For more Black Sea grain news:

  • Ukraine’s corn sowing is ahead of last year’s rate, according to Kiev-based market researcher UkrAgroConsult.
  • Planting is faster even with the plentiful rains over eastern Ukraine indicated by World Ag Weather data.
  • Farmers sowed 4.3 million hectares with the crop, or 97 percent of the intended area, by May 27, up 4.2 million hectares from a year earlier, the company said.
  • The weather was “ideal” for wheat in Ukraine, according to Tetiana Adamenko, head of the agriculture department at the National Weather Center in Kiev.
  • The center pegged its crop estimate at 23 million tons last week, saying it was more than most other estimates.

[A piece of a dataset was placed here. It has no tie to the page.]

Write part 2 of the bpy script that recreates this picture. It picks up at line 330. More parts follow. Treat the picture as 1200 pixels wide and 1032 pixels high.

  • Wheat yields in Romania, also favored by rains in May, may surpass the record levels of more than 4.5 tons a hectare this year, Laurentiu Baciu, president of the Bucharest-based League of Romanian Farmers Associations, said last week.
  • The International Grains Council raised its forecast for the country’s crop to 7.3 million tons in a monthly report last week, from 7 million tons in April.